In the summer she left the sanctuary of Deep Creek and started a leisurely journey to the sea. Life was good and fun fossicking for food in the backwashes, and leaping from the water to catch flying insects. Downstream, past Stew Point through the gorge, passing the great rapids that had delayed her mother she went.

In mid-February, she had an experience which would save her life in the future. For some time she had been meeting mature salmon coming upstream on their spawning run and at Klondyke she was fascinated by a twinkling shining object flashing through the water, accompanied by a distinctive sound. It was nearly as big as she was and on impulse, she chased and grabbed it. A great barbed hook penetrated her mouth. Although she struggled desperately she was dragged to the river’s edge and lifted on to the shingle.
The biggest thing she had ever seen picked her up in his wet hands, removed the hook from her mouth and returned her to the water. Three years later she was to see and hear many more zed spinners, but she would never again forget that experience.
She passed the intake of the Rangitata Diversionary Race, a fantastic engineering venture which takes up to one-third of the Rangitata waters for irrigation to thousands of hectares of mid-Canterbury farmlands. It flows mainly in open canals, with one exception, when it is piped in a great syphon. Surplus water, mainly in winter when irrigation is not required, is used in the Highbank power station, the water finishing in the Rakaia River. Some of her fellow fingerlings followed this race. They would all end up as food for seagulls on the border dyked paddocks.


Eventually, she entered the sea. Her survival chances had improved since the Ngai Tahu took over the sea fishing. They had almost decimated the kahawai. This had the twofold effect of destroying her main predator and making the food normally eaten by kahawai available to her. Her growth rate was to be fantastic.
Some three years later she is off the Banks Peninsula coast when a Canterbury Angler’s Club member, Fred van Slooten, on a verification exercise on the 18 January 1996, is aboard the super trawler Resolution II. With the headline set low the trawl net passes under the shoal of salmon but still catches the red cod and barracouta below.
She was now a magnificent fish, her body distended with eggs. The urge to spawn irresistible, she sought and found the unmistakable smell of the waters from her birthplace, Deep Creek, and followed up the Rakaia River.
Unbeknown to her a wet season mid-Canterbury had reduced the need for irrigation and the powers that be had opted to generate electric power with the surplus Rangitata water for the National Grid. This in spite of plentiful lake storage in Tekapo, Pukaki and Taupo. Many hundreds of salmon made the same error and congregated in the tailrace of Highbank Power Station.
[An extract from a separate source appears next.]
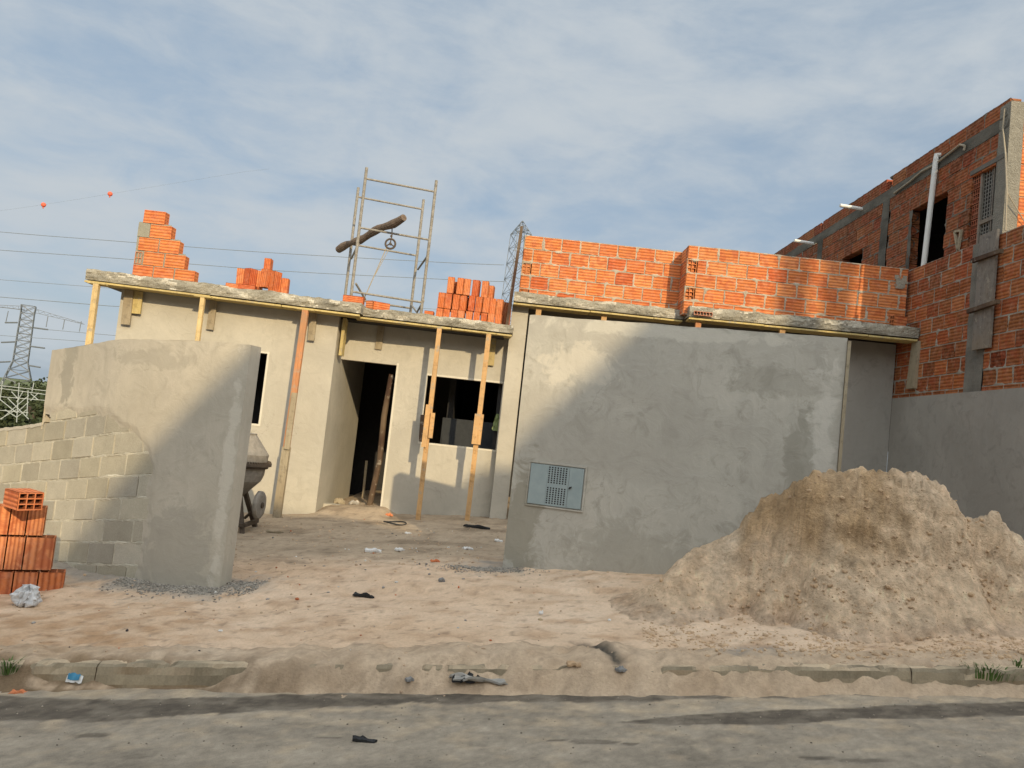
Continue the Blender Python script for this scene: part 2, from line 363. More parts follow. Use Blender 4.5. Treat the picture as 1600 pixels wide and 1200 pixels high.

When a call for help in salvaging was received, two Canterbury Angler’s Club members were able to help. They found jackfish of up to 40 lbs stranded and dead and many fish still alive, but with great scars on their bodies where they had leapt again and again against the concrete walls of the powerhouse. Large nets were used to encircle the stranded salmon.
Len Isitt, standing in water up to his waist scooped our female fish up in a hand-held net. She thrashed in the net, showering water over the already wet workers. Other Dad’s Army helpers formed a chain which passed the net up to the bank to a waiting oxygenised fish tank where Kevin Lynch emptied the salmon into the tank. With 15 fish aboard he then rode in the Toyota 4 Wheel Drive vehicle to the Rakaia River above the Highbank tailrace, where Kevin netted and carefully released this wonderful fish. She was one of 260 salmon salvaged that day.
We would like to think that she has made it safely to a fine spawning area up the Rakaia River, mated with a Rakaia jack and the X breeding of the Rakaia and Rangitata salmon will ensure an even finer progeny for the future.


Highbank Salmon
by Linley
When a silver salmon turns from the freedom of the seas into the narrow mouth of a snow-fed South Island river, it bent on its own destruction.
But when at the tail end of the season hundreds of these magnificent creatures are trapped in the tail-race of a man-made power station, their instinctive rush for inland spawning grounds is tragically thwarted. Brian Ross, a ranger for Fish and Game North Canterbury which co-ordinated the recent rescue of stranded fish from the Highbank power station tailrace, says it’s not only the false trail laid by irrigation water which is a threat to the survival of breeding fish.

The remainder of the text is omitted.